The new Baden Goddard-designed Van Lieshout home will have basement parking, two living levels, and a partial third level.
Its predecessor, an iconic home built more than 80 years ago, served as a holiday home for the Van Lieshouts.
The home’s purchase was far from John’s only Gold Coast property dalliance.
He controlled a double beachfront lot in Mermaid Beach’s Multi Millionaires’ Row, bought for $9.5 million in 2009 and home to a mansion that had been home to a string of high-profile owners, including entertainment entrepreneur Michael Edgely, bookie Terry Page, and later bankrupted milkman Ken Lacey.
The 76-year-old John razed the house and went on to offer the land as either one lot or two, eventually selling it for $7.7 million.

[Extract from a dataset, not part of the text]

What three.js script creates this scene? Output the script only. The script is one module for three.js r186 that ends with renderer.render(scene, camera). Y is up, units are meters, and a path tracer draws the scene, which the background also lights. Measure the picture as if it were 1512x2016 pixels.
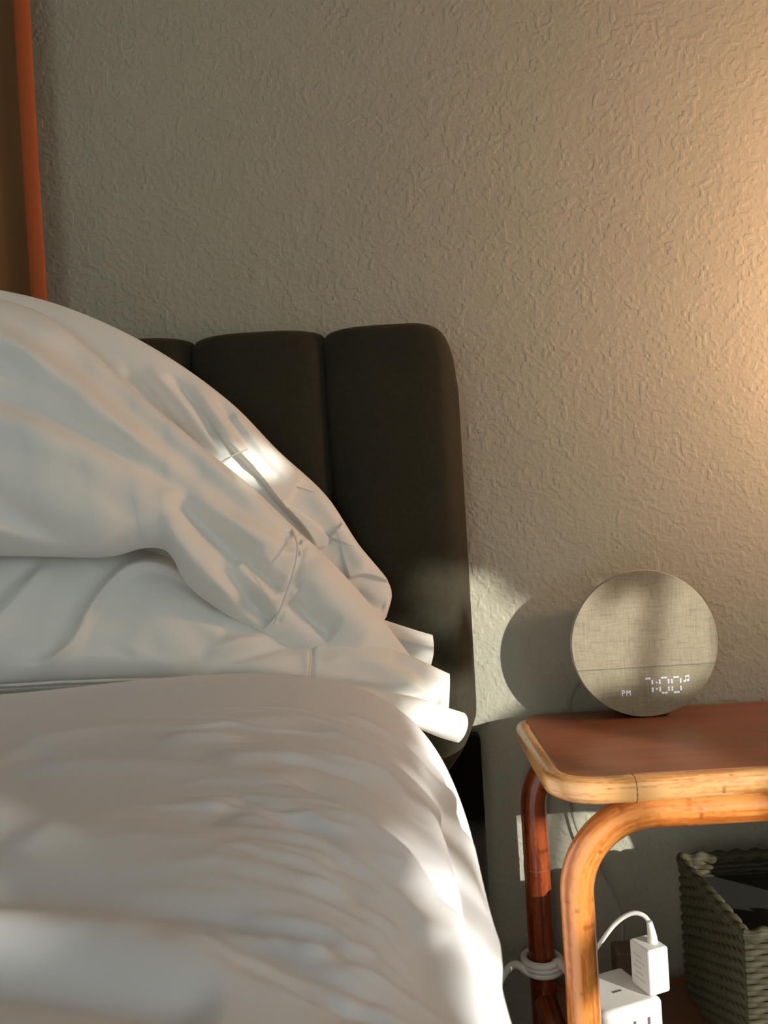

John, when marketing the land, admitted a loss was likely.
“I bought it just after the big bust and at the time I thought most of the pain had gone,” he said at the time.
“I thought I could make some money on it but I was wrong.
“Luckily, I don’t make too many mistakes.”
John’s a self-made success story, arriving in Australia in 1960 with his parents and a dozen brothers and sisters and heading to a Brisbane migrant camp.
He started Super-A-Mart in 1970, sold it to private equity for $500 million in 2005, and retained ownership of many of the properties.
His worth has blossomed on the back of both property investments and also via development ventures through his Unison Projects arm.
The Southport Park shopping centre, in which he has supermarket chains Woolies, Coles and Aldi as major tenants, is among his Gold Coast assets.
He also owns Southport’s Primary Health Care centre.